======== EXTRACTED MATERIAL ========

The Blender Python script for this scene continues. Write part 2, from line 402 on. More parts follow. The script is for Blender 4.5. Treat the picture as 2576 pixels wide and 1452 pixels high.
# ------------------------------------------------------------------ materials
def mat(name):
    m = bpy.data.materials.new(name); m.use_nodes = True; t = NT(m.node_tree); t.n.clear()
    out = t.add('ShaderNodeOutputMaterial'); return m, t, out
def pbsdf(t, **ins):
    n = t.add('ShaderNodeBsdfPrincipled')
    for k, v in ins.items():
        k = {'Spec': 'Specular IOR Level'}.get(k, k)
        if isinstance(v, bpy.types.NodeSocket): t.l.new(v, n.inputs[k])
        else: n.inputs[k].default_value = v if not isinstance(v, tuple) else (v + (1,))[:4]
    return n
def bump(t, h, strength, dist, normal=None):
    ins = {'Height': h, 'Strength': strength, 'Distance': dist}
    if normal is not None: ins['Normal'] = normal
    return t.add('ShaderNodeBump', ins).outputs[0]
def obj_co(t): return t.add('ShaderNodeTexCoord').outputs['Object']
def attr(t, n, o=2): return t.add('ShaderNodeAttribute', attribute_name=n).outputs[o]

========
======== EXTRACTED MATERIAL ========

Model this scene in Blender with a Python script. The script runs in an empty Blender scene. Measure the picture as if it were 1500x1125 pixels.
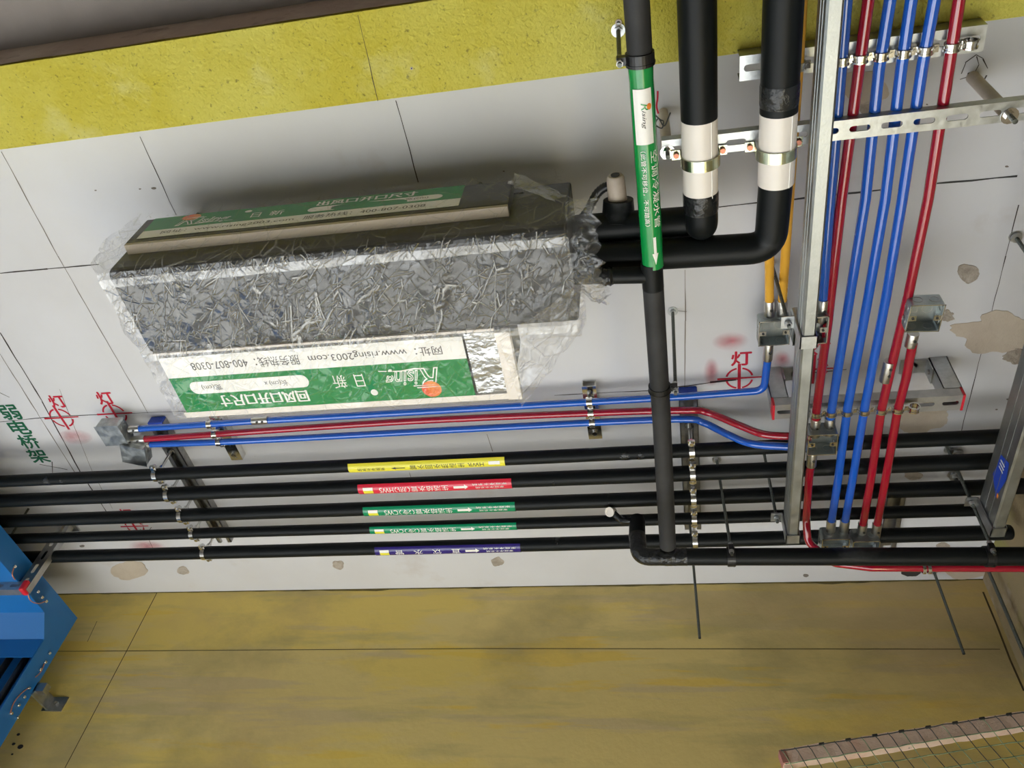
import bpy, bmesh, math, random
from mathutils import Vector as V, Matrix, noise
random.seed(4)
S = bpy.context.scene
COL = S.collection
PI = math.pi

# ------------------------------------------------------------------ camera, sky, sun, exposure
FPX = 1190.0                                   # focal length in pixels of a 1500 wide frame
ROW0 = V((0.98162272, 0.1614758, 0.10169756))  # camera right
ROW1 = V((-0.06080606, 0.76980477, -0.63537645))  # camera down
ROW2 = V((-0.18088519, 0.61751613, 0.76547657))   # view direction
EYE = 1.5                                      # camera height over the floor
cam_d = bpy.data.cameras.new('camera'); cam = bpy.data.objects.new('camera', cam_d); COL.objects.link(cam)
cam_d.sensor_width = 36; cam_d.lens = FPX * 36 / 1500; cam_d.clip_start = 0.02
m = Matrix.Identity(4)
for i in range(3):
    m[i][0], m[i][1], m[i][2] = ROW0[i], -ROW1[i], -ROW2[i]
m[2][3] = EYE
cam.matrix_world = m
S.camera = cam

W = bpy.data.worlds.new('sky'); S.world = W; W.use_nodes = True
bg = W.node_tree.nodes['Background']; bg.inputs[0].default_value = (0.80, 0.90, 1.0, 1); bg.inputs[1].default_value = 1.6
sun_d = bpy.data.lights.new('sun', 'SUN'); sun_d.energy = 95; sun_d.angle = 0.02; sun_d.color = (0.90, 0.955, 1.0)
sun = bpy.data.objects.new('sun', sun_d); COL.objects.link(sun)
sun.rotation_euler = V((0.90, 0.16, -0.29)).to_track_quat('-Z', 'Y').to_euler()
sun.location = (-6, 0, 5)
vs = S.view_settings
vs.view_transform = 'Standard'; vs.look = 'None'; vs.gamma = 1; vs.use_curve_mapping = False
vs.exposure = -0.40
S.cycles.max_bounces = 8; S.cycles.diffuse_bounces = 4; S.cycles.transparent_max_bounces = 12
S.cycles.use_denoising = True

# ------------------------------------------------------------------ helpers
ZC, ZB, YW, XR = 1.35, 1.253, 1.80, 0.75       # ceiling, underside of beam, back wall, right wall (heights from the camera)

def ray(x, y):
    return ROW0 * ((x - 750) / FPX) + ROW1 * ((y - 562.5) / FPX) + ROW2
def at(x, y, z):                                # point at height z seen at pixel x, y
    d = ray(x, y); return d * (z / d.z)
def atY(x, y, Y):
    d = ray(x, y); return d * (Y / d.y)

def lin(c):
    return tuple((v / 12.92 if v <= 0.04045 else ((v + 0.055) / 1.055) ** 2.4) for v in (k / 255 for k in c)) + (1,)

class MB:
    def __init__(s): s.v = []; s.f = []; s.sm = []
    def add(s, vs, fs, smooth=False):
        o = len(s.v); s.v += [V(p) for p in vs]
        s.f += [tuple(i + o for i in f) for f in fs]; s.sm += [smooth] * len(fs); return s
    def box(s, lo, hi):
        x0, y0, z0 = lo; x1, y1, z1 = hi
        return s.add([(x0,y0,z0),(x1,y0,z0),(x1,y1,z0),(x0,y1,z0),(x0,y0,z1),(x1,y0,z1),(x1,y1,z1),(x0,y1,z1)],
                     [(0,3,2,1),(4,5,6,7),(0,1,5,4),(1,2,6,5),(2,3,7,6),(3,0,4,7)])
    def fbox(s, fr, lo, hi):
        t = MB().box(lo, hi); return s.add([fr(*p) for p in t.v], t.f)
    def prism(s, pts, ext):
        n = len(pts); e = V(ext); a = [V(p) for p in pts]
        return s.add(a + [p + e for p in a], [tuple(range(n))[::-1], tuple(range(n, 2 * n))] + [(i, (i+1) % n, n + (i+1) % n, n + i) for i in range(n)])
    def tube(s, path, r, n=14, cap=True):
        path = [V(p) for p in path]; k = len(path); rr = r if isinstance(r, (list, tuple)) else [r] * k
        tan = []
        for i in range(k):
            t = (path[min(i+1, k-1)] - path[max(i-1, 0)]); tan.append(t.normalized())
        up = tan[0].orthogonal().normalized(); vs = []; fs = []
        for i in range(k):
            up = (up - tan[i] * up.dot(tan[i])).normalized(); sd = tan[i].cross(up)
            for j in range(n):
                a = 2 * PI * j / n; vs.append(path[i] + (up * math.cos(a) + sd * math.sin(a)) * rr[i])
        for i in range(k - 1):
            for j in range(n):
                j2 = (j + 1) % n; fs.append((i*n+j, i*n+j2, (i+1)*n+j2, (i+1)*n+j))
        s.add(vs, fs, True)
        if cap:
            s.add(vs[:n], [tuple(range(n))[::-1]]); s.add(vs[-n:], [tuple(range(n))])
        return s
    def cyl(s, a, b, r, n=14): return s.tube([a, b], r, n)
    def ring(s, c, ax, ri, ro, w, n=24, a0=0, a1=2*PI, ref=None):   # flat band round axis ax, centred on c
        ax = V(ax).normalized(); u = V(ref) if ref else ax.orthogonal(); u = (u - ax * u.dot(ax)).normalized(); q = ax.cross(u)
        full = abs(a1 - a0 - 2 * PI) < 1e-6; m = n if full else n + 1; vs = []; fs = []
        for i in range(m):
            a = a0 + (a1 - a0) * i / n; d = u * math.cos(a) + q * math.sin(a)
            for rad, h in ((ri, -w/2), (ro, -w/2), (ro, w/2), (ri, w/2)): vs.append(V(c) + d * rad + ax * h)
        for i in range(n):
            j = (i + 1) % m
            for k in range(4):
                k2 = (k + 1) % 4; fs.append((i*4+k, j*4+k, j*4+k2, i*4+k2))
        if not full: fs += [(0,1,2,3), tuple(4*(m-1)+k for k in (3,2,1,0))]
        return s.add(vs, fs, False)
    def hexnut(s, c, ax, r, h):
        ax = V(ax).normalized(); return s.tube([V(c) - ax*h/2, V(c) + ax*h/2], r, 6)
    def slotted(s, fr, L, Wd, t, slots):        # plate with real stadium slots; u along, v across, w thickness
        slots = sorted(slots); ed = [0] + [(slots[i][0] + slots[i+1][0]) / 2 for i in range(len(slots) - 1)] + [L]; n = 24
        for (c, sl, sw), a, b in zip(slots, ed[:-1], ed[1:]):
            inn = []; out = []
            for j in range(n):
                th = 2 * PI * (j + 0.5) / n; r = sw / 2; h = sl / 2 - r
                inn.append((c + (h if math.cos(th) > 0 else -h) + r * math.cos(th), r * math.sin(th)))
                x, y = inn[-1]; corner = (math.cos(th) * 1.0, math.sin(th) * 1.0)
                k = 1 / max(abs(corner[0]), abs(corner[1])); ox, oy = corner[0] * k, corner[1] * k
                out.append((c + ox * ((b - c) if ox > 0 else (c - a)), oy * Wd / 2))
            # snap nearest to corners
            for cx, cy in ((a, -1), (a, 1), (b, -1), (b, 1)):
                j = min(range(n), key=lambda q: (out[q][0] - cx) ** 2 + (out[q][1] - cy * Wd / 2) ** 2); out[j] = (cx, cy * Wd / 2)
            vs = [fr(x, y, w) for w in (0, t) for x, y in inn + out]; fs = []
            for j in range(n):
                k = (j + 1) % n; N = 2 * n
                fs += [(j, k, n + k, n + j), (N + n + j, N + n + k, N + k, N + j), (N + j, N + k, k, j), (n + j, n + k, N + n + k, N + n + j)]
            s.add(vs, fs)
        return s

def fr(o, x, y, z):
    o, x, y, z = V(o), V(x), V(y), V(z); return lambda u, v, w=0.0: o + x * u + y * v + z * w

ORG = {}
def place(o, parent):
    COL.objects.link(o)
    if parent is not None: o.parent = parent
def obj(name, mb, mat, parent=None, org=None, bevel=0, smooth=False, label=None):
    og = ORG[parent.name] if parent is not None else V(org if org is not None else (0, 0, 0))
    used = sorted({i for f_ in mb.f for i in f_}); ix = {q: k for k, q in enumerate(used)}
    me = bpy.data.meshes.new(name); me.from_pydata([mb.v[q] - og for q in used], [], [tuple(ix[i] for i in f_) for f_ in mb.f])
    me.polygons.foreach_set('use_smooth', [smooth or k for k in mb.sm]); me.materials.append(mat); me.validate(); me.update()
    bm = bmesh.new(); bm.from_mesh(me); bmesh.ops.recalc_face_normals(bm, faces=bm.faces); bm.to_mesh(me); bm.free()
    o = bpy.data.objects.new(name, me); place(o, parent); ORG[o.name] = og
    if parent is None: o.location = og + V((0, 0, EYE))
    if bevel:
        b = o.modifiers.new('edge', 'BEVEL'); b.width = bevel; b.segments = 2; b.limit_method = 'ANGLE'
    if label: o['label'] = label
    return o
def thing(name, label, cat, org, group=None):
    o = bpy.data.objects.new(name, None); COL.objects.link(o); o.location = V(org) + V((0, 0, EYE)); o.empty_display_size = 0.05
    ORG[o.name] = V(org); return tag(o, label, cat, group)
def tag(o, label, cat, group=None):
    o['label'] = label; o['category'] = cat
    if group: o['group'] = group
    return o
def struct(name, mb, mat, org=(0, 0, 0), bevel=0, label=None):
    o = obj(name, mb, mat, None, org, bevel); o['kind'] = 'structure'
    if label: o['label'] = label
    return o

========

=== AIM OF THE TASK ===
The lines to quote run from the one containing "The Blender Python" to the one containing "def attr(t, n, o=2): return". Quote them exactly, with both of those lines, and nothing else.

=== CORRECT OUTPUT ===
The Blender Python script for this scene continues. Write part 2, from line 402 on. More parts follow. The script is for Blender 4.5. Treat the picture as 2576 pixels wide and 1452 pixels high.
# ------------------------------------------------------------------ materials
def mat(name):
    m = bpy.data.materials.new(name); m.use_nodes = True; t = NT(m.node_tree); t.n.clear()
    out = t.add('ShaderNodeOutputMaterial'); return m, t, out
def pbsdf(t, **ins):
    n = t.add('ShaderNodeBsdfPrincipled')
    for k, v in ins.items():
        k = {'Spec': 'Specular IOR Level'}.get(k, k)
        if isinstance(v, bpy.types.NodeSocket): t.l.new(v, n.inputs[k])
        else: n.inputs[k].default_value = v if not isinstance(v, tuple) else (v + (1,))[:4]
    return n
def bump(t, h, strength, dist, normal=None):
    ins = {'Height': h, 'Strength': strength, 'Distance': dist}
    if normal is not None: ins['Normal'] = normal
    return t.add('ShaderNodeBump', ins).outputs[0]
def obj_co(t): return t.add('ShaderNodeTexCoord').outputs['Object']
def attr(t, n, o=2): return t.add('ShaderNodeAttribute', attribute_name=n).outputs[o]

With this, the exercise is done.